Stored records
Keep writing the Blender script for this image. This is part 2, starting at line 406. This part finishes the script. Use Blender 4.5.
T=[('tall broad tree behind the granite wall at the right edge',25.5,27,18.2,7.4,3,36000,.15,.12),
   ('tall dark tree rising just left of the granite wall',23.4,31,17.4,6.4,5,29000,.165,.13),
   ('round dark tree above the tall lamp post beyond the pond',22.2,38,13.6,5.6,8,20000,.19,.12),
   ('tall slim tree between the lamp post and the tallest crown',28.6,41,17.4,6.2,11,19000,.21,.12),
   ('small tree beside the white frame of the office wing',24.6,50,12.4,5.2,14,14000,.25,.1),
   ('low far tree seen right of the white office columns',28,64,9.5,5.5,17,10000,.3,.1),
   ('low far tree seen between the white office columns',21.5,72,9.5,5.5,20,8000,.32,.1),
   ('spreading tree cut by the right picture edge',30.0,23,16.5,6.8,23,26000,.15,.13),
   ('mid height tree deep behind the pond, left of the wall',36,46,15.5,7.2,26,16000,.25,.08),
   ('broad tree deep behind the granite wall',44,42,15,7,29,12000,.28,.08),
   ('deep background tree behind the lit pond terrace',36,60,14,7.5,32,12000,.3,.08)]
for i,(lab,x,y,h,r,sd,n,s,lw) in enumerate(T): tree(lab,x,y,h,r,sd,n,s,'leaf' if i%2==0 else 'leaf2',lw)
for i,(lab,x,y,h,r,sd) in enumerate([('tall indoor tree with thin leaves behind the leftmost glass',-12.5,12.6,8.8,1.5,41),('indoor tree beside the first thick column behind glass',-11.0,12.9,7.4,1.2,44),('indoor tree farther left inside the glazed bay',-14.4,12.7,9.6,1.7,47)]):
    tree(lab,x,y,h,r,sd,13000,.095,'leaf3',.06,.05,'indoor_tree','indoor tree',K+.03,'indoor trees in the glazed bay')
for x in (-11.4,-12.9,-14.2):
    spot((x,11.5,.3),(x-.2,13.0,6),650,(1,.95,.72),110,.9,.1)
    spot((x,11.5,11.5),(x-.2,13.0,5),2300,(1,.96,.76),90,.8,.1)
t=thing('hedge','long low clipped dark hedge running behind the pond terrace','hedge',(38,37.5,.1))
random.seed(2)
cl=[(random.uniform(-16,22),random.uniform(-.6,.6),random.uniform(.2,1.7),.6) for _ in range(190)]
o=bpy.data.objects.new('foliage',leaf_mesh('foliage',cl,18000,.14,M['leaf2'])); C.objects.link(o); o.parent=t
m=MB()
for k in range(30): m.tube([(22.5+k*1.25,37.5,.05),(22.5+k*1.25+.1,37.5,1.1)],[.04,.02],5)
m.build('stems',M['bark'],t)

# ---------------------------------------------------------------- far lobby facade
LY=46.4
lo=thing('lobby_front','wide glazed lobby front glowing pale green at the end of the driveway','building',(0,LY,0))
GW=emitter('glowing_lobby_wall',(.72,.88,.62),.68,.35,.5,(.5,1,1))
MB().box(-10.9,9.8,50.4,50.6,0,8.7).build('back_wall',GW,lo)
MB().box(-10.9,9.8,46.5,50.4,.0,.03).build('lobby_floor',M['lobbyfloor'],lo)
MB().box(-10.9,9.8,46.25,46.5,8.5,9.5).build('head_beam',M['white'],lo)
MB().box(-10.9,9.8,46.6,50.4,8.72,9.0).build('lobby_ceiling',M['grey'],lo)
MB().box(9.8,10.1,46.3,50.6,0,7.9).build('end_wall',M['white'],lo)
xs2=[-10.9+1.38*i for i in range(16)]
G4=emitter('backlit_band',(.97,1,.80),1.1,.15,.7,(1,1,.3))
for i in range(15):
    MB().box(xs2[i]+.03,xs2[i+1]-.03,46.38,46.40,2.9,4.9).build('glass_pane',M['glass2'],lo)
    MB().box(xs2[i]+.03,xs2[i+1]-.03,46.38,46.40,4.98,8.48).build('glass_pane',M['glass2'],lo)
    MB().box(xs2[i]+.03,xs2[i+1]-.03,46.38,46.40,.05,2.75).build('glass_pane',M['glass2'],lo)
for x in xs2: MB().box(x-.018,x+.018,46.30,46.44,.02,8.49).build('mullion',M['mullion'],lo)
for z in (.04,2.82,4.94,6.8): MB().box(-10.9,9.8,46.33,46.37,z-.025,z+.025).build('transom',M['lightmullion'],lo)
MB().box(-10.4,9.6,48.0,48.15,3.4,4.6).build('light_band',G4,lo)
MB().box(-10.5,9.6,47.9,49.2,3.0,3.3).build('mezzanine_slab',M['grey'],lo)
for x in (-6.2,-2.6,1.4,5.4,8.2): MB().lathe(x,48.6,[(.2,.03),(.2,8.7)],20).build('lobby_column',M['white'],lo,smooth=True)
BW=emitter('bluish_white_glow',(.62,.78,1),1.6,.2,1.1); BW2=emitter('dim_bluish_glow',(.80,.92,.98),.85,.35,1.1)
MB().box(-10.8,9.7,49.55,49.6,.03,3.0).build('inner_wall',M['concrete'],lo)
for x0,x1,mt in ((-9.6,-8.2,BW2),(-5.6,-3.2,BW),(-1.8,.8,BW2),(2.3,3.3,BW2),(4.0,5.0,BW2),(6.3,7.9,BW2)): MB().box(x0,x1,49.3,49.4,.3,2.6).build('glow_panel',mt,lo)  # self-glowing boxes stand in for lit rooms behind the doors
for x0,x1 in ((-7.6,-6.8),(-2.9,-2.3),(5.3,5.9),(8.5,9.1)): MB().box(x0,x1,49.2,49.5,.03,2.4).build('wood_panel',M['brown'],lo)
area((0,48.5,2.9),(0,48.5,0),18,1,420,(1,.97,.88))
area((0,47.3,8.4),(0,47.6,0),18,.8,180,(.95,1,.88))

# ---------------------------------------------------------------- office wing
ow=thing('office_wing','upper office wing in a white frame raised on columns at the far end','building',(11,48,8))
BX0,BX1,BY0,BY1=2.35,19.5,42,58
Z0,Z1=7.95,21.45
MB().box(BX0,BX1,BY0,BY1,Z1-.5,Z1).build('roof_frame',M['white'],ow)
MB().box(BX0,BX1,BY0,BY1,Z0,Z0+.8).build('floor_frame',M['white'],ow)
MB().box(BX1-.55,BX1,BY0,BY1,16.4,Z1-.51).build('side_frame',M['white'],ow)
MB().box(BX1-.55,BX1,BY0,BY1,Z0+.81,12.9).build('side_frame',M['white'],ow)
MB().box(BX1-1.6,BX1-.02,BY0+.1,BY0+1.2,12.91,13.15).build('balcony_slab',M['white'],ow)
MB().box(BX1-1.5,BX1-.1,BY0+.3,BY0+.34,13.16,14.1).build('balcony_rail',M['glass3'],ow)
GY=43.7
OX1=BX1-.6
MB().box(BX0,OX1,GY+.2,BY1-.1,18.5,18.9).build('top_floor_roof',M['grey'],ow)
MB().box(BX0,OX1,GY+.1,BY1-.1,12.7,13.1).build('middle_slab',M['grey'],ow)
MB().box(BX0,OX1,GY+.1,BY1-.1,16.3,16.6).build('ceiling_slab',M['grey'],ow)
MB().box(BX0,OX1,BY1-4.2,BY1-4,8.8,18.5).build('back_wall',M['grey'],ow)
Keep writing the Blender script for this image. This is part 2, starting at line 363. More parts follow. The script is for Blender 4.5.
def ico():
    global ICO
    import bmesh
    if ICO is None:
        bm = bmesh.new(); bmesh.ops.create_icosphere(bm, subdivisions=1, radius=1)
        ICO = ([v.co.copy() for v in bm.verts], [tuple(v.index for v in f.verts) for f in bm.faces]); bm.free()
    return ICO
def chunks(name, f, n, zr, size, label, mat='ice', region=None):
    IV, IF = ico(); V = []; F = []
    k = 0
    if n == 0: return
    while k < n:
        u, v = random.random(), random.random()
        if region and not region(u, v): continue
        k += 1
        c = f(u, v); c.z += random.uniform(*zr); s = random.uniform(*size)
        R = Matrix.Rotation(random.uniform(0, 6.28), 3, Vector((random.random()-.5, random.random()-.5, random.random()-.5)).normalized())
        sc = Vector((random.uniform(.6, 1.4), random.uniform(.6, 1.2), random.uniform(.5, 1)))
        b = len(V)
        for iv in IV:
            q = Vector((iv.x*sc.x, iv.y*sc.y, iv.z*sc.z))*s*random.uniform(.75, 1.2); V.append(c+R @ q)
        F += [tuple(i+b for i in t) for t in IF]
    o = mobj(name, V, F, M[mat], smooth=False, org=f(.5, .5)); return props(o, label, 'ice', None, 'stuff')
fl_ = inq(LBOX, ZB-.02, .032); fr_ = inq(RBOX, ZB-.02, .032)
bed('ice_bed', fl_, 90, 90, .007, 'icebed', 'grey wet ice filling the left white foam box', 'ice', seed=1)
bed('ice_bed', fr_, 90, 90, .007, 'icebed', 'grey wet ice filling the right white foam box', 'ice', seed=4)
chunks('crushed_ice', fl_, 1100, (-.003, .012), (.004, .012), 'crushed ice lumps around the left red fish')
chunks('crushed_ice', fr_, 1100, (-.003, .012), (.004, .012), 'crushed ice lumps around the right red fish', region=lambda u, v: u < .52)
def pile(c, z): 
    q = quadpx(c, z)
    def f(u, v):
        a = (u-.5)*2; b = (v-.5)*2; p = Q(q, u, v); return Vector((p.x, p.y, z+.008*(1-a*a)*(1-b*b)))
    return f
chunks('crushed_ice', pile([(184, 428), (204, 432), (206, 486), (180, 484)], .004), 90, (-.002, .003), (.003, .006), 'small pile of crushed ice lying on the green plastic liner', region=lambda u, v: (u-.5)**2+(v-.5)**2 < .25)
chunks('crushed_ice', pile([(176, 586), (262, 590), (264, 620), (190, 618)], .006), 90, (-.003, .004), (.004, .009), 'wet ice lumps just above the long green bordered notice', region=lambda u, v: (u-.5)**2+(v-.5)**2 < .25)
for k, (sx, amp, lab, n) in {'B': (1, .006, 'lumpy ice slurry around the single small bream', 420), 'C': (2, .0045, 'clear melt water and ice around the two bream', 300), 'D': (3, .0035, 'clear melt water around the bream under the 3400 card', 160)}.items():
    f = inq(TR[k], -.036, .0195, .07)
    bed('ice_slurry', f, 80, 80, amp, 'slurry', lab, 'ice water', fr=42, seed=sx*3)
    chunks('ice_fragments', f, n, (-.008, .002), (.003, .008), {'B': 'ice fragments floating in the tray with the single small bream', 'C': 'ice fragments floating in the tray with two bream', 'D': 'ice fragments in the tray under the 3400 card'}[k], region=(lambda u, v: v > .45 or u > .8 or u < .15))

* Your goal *
Locate each line with the word "part" and copy it.

* Response *
Keep writing the Blender script for this image. This is part 2, starting at line 406. This part finishes the script. Use Blender 4.5.
Keep writing the Blender script for this image. This is part 2, starting at line 363. More parts follow. The script is for Blender 4.5.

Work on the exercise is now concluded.